▶ _DATA SHOWN_:
··········

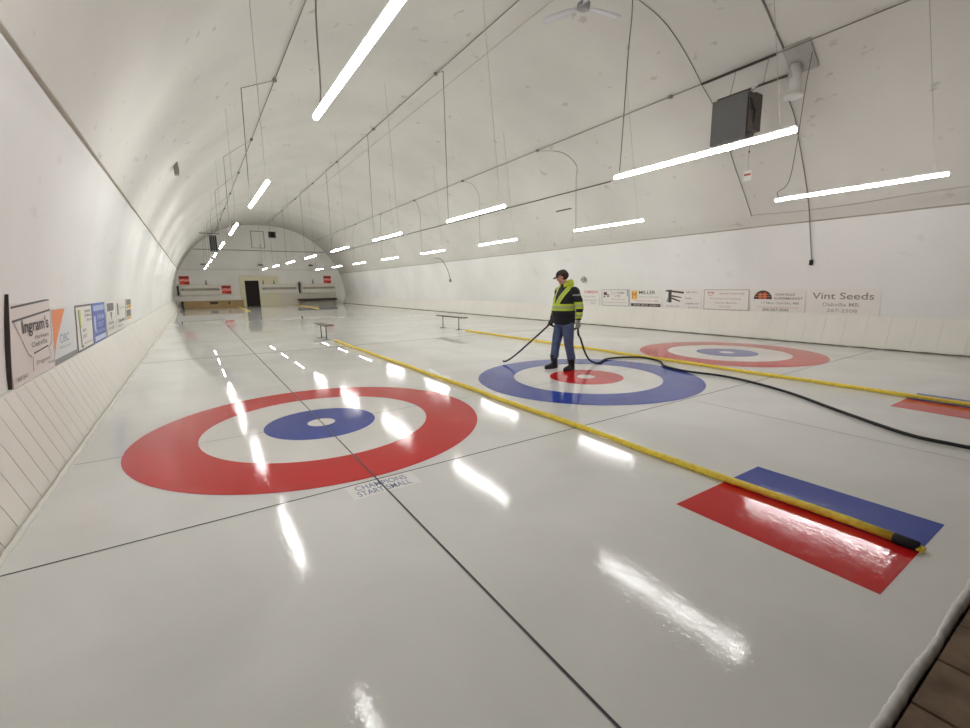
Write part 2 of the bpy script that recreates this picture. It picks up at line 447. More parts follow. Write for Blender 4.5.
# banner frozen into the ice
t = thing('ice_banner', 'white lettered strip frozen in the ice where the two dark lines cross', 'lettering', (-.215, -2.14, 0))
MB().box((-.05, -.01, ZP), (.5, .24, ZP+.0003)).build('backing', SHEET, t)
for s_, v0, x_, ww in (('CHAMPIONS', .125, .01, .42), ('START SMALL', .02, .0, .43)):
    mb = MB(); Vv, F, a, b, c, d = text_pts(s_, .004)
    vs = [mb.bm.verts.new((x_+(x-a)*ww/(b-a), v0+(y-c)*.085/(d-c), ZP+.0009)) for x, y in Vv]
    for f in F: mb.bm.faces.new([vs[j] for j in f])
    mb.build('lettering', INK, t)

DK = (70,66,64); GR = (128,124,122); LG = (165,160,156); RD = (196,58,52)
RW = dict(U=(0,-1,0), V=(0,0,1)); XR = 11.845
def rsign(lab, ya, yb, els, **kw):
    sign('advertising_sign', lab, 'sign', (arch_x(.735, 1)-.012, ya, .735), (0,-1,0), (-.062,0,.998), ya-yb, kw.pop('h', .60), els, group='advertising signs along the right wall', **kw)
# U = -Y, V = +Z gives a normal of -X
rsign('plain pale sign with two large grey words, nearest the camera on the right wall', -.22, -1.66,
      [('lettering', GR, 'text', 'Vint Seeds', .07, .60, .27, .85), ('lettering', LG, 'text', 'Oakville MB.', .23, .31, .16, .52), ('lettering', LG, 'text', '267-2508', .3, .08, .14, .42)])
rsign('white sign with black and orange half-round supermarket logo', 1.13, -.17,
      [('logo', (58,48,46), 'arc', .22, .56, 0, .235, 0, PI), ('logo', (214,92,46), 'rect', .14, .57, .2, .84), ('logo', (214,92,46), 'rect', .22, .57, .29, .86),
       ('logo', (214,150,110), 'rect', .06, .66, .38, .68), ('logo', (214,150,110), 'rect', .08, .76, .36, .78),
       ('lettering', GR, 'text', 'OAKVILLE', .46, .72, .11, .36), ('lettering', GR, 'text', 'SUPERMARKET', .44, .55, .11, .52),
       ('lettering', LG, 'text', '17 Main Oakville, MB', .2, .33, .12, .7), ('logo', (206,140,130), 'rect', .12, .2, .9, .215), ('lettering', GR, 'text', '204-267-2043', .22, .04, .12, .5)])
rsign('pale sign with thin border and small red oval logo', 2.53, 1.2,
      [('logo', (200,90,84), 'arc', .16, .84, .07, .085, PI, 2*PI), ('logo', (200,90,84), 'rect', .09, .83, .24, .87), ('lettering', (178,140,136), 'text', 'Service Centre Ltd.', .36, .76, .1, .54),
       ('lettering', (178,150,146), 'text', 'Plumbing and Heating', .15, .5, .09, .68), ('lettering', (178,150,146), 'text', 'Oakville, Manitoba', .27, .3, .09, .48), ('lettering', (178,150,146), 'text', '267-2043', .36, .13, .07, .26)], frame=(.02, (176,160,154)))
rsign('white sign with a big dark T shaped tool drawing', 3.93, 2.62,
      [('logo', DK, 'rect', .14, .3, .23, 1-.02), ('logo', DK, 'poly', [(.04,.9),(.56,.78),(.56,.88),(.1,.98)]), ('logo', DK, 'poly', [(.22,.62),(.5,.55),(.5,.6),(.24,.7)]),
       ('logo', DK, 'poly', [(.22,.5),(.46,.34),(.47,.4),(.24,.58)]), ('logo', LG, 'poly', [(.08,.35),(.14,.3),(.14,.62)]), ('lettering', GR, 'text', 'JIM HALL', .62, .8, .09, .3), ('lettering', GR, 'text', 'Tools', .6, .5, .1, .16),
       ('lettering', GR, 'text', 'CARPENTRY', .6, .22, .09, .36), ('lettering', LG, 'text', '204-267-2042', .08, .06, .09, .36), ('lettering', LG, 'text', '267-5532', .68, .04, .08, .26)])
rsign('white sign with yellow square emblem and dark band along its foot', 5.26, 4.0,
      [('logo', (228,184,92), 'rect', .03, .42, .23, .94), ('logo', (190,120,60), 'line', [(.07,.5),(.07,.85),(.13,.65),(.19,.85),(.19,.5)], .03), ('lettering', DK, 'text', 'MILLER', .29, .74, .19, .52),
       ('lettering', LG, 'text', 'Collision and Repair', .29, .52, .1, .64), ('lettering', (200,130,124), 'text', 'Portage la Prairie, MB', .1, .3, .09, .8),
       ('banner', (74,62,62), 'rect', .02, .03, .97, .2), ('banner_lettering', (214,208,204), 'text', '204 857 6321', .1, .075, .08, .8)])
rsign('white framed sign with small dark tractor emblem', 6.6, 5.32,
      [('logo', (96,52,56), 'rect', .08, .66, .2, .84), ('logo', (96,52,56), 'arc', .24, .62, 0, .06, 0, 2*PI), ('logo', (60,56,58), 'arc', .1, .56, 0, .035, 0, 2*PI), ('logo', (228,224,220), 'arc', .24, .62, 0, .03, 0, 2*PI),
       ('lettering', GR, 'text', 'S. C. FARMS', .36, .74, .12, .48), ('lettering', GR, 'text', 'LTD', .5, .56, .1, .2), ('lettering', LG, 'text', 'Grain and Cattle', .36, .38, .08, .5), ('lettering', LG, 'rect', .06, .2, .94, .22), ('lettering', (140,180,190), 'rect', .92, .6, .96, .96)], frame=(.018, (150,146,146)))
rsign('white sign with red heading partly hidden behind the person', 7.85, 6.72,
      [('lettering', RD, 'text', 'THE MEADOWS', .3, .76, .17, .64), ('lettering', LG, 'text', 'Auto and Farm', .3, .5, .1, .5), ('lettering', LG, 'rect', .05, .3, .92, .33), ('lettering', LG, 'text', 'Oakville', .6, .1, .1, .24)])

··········

▶ _YOUR INSTRUCTIONS_:
Copy the data exactly. Any picture it contains is to be omitted.

▶ _THE ANSWER_:
Write part 2 of the bpy script that recreates this picture. It picks up at line 447. More parts follow. Write for Blender 4.5.
# banner frozen into the ice
t = thing('ice_banner', 'white lettered strip frozen in the ice where the two dark lines cross', 'lettering', (-.215, -2.14, 0))
MB().box((-.05, -.01, ZP), (.5, .24, ZP+.0003)).build('backing', SHEET, t)
for s_, v0, x_, ww in (('CHAMPIONS', .125, .01, .42), ('START SMALL', .02, .0, .43)):
    mb = MB(); Vv, F, a, b, c, d = text_pts(s_, .004)
    vs = [mb.bm.verts.new((x_+(x-a)*ww/(b-a), v0+(y-c)*.085/(d-c), ZP+.0009)) for x, y in Vv]
    for f in F: mb.bm.faces.new([vs[j] for j in f])
    mb.build('lettering', INK, t)

DK = (70,66,64); GR = (128,124,122); LG = (165,160,156); RD = (196,58,52)
RW = dict(U=(0,-1,0), V=(0,0,1)); XR = 11.845
def rsign(lab, ya, yb, els, **kw):
    sign('advertising_sign', lab, 'sign', (arch_x(.735, 1)-.012, ya, .735), (0,-1,0), (-.062,0,.998), ya-yb, kw.pop('h', .60), els, group='advertising signs along the right wall', **kw)
# U = -Y, V = +Z gives a normal of -X
rsign('plain pale sign with two large grey words, nearest the camera on the right wall', -.22, -1.66,
      [('lettering', GR, 'text', 'Vint Seeds', .07, .60, .27, .85), ('lettering', LG, 'text', 'Oakville MB.', .23, .31, .16, .52), ('lettering', LG, 'text', '267-2508', .3, .08, .14, .42)])
rsign('white sign with black and orange half-round supermarket logo', 1.13, -.17,
      [('logo', (58,48,46), 'arc', .22, .56, 0, .235, 0, PI), ('logo', (214,92,46), 'rect', .14, .57, .2, .84), ('logo', (214,92,46), 'rect', .22, .57, .29, .86),
       ('logo', (214,150,110), 'rect', .06, .66, .38, .68), ('logo', (214,150,110), 'rect', .08, .76, .36, .78),
       ('lettering', GR, 'text', 'OAKVILLE', .46, .72, .11, .36), ('lettering', GR, 'text', 'SUPERMARKET', .44, .55, .11, .52),
       ('lettering', LG, 'text', '17 Main Oakville, MB', .2, .33, .12, .7), ('logo', (206,140,130), 'rect', .12, .2, .9, .215), ('lettering', GR, 'text', '204-267-2043', .22, .04, .12, .5)])
rsign('pale sign with thin border and small red oval logo', 2.53, 1.2,
      [('logo', (200,90,84), 'arc', .16, .84, .07, .085, PI, 2*PI), ('logo', (200,90,84), 'rect', .09, .83, .24, .87), ('lettering', (178,140,136), 'text', 'Service Centre Ltd.', .36, .76, .1, .54),
       ('lettering', (178,150,146), 'text', 'Plumbing and Heating', .15, .5, .09, .68), ('lettering', (178,150,146), 'text', 'Oakville, Manitoba', .27, .3, .09, .48), ('lettering', (178,150,146), 'text', '267-2043', .36, .13, .07, .26)], frame=(.02, (176,160,154)))
rsign('white sign with a big dark T shaped tool drawing', 3.93, 2.62,
      [('logo', DK, 'rect', .14, .3, .23, 1-.02), ('logo', DK, 'poly', [(.04,.9),(.56,.78),(.56,.88),(.1,.98)]), ('logo', DK, 'poly', [(.22,.62),(.5,.55),(.5,.6),(.24,.7)]),
       ('logo', DK, 'poly', [(.22,.5),(.46,.34),(.47,.4),(.24,.58)]), ('logo', LG, 'poly', [(.08,.35),(.14,.3),(.14,.62)]), ('lettering', GR, 'text', 'JIM HALL', .62, .8, .09, .3), ('lettering', GR, 'text', 'Tools', .6, .5, .1, .16),
       ('lettering', GR, 'text', 'CARPENTRY', .6, .22, .09, .36), ('lettering', LG, 'text', '204-267-2042', .08, .06, .09, .36), ('lettering', LG, 'text', '267-5532', .68, .04, .08, .26)])
rsign('white sign with yellow square emblem and dark band along its foot', 5.26, 4.0,
      [('logo', (228,184,92), 'rect', .03, .42, .23, .94), ('logo', (190,120,60), 'line', [(.07,.5),(.07,.85),(.13,.65),(.19,.85),(.19,.5)], .03), ('lettering', DK, 'text', 'MILLER', .29, .74, .19, .52),
       ('lettering', LG, 'text', 'Collision and Repair', .29, .52, .1, .64), ('lettering', (200,130,124), 'text', 'Portage la Prairie, MB', .1, .3, .09, .8),
       ('banner', (74,62,62), 'rect', .02, .03, .97, .2), ('banner_lettering', (214,208,204), 'text', '204 857 6321', .1, .075, .08, .8)])
rsign('white framed sign with small dark tractor emblem', 6.6, 5.32,
      [('logo', (96,52,56), 'rect', .08, .66, .2, .84), ('logo', (96,52,56), 'arc', .24, .62, 0, .06, 0, 2*PI), ('logo', (60,56,58), 'arc', .1, .56, 0, .035, 0, 2*PI), ('logo', (228,224,220), 'arc', .24, .62, 0, .03, 0, 2*PI),
       ('lettering', GR, 'text', 'S. C. FARMS', .36, .74, .12, .48), ('lettering', GR, 'text', 'LTD', .5, .56, .1, .2), ('lettering', LG, 'text', 'Grain and Cattle', .36, .38, .08, .5), ('lettering', LG, 'rect', .06, .2, .94, .22), ('lettering', (140,180,190), 'rect', .92, .6, .96, .96)], frame=(.018, (150,146,146)))
rsign('white sign with red heading partly hidden behind the person', 7.85, 6.72,
      [('lettering', RD, 'text', 'THE MEADOWS', .3, .76, .17, .64), ('lettering', LG, 'text', 'Auto and Farm', .3, .5, .1, .5), ('lettering', LG, 'rect', .05, .3, .92, .33), ('lettering', LG, 'text', 'Oakville', .6, .1, .1, .24)])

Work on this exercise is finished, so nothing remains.